What we’ve noticed is that these technologies have solved many problems, but they’re not accessible to farmers. That’s why Verquor can be the catalyst for farmers to get all of these new technologies. Today there’s no company focused directly on lending for the agriculture business [in Mexico]. We’re happy to say we are the leaders in this area.   

VR: When creating solutions for vulnerable sectors, in this case farmers, it’s very important to know how you can reach this market. Farmers live in very remote areas. So usually these technologies don’t reach the farmers even though they can be very beneficial.

What we saw is that we needed to start from the root of the problem and first try to increase the income of the farmers so they can cover their basic needs; then they could implement these new technologies. That’s why we started with financing.

AFN: Does Verquor plan to eventually expand geographically?

HGO: Yes definitely. That’s one of the main drivers we have with our investors, especially with SP Ventures, which is based in Brazil. We have a huge market in Mexico so of course it’s a priority in the short-term to strengthen our operations here.
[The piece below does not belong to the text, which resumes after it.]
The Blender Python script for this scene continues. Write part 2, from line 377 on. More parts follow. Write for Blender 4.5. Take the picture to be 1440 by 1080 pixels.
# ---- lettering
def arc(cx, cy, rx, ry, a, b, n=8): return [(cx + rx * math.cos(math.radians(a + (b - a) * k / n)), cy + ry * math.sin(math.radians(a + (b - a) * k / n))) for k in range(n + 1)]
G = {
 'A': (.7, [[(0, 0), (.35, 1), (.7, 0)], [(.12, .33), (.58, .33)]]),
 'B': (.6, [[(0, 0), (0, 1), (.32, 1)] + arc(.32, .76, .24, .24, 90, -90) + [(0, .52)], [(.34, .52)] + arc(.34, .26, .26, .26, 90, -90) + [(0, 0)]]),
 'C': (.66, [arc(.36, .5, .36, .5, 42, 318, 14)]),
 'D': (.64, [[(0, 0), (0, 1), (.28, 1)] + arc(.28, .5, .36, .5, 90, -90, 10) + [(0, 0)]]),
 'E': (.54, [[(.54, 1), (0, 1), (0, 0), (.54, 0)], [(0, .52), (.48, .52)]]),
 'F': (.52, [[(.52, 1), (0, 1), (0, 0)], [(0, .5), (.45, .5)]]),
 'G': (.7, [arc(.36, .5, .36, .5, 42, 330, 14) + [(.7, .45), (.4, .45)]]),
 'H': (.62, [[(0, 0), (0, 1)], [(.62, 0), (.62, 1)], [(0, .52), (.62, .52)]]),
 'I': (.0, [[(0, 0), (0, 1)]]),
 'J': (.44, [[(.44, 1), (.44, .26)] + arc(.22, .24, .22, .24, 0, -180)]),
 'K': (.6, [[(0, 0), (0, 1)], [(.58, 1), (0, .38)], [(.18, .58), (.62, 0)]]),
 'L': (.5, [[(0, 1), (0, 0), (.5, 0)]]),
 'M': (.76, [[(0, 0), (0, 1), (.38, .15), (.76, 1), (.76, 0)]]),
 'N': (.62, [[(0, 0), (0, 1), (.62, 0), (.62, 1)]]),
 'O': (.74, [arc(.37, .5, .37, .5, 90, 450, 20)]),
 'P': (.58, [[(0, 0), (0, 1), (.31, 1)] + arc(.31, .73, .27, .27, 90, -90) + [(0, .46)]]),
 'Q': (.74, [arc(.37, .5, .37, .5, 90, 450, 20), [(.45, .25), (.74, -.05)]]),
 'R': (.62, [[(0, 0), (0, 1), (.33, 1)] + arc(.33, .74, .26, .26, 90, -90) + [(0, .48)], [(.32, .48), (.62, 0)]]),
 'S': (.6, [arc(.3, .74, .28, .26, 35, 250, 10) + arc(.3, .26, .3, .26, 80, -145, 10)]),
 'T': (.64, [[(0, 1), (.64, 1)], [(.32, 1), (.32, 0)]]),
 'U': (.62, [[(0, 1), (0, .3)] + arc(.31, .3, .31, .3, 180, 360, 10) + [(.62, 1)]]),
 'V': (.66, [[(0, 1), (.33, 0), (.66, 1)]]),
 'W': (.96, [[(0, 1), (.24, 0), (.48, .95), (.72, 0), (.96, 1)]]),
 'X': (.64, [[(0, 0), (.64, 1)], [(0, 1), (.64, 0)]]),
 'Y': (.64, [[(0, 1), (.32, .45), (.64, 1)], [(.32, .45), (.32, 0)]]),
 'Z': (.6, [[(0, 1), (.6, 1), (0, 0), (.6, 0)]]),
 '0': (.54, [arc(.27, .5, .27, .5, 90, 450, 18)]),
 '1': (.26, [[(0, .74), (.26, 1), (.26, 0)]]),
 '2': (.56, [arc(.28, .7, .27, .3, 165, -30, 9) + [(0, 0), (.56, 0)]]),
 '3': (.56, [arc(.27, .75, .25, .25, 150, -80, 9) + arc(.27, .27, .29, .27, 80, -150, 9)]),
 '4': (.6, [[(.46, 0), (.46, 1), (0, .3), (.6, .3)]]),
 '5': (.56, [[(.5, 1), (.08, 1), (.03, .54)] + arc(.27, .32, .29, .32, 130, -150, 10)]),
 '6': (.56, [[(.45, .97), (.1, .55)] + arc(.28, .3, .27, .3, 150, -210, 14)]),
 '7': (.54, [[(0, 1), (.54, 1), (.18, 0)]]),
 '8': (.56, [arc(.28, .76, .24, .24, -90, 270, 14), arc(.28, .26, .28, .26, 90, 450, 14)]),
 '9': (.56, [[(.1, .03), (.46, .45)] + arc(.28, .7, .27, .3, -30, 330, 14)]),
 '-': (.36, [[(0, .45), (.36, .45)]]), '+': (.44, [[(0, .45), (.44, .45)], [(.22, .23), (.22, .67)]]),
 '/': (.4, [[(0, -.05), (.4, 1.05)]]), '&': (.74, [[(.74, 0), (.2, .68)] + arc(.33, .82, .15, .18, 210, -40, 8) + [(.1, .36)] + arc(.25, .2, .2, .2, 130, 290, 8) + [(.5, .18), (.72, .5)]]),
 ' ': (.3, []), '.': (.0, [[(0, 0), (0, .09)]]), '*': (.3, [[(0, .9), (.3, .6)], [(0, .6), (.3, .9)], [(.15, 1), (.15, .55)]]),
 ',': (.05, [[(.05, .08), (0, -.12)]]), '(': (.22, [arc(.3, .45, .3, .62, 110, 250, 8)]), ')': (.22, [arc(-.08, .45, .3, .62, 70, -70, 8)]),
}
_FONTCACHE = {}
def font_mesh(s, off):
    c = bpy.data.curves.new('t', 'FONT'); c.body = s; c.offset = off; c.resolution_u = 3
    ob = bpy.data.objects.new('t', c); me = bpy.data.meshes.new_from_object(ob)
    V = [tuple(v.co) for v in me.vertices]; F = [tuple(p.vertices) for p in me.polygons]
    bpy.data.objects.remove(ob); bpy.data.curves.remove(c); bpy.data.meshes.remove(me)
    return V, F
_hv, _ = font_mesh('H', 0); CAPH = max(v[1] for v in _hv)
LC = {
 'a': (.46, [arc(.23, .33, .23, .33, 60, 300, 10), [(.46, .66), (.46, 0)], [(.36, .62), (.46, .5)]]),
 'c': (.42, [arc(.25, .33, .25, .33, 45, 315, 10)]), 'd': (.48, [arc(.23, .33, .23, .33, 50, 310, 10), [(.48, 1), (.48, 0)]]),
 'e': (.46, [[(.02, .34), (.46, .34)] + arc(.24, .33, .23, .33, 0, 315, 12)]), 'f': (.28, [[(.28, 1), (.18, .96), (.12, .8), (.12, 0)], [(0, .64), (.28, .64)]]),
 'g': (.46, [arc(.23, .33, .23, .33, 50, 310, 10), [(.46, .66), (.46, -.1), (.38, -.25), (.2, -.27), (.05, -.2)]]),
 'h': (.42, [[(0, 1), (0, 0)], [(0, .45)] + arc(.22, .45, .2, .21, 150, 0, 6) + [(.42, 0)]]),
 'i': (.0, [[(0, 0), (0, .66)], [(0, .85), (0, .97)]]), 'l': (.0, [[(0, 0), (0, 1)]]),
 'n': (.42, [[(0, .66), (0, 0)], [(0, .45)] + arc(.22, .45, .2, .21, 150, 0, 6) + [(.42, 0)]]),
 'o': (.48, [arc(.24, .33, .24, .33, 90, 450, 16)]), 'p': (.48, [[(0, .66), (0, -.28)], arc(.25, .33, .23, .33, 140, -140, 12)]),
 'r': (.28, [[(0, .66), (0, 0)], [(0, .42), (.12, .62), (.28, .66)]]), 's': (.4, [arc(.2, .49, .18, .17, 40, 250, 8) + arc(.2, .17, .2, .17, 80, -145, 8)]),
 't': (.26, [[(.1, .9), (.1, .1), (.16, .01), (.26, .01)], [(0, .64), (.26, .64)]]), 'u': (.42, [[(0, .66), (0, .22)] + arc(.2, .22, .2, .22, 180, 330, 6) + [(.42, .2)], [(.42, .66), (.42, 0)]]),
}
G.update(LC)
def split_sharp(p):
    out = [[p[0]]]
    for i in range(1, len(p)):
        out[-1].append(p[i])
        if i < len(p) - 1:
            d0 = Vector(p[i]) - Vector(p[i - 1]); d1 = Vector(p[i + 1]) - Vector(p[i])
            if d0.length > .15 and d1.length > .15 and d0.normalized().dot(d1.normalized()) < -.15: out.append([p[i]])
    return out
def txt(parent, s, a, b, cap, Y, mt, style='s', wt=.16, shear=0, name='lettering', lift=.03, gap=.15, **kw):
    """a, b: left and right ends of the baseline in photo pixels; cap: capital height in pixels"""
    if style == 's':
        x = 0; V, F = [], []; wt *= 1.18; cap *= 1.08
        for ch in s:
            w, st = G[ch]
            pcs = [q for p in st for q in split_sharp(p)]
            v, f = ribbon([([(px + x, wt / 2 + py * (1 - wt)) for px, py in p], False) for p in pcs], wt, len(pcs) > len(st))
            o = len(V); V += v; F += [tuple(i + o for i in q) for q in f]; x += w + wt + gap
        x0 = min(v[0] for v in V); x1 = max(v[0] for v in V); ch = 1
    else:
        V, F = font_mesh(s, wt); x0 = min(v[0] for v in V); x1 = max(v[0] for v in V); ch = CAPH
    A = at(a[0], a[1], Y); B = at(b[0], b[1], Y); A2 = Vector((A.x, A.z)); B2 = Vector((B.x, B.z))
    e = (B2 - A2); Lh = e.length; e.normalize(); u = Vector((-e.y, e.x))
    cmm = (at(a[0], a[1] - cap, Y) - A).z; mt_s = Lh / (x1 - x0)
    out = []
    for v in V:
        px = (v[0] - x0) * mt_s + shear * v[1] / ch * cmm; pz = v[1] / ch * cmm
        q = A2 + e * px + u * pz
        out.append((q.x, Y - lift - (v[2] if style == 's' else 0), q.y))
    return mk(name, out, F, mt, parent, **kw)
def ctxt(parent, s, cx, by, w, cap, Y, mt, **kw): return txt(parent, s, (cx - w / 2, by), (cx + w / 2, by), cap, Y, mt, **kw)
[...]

Maybe in the next two years we will start Latin American expansion.

VR: By connecting all these players in the ag industry, what Verquor aims to do is to [improve] traceability in supply chains [so], for example, a produce buyer would know what was used in the fields, which chemicals and fertilizers, the biomass and quality of the products. This way we can establish what works best in certain fields and certain regions, and we can make these benchmarks for other farmers.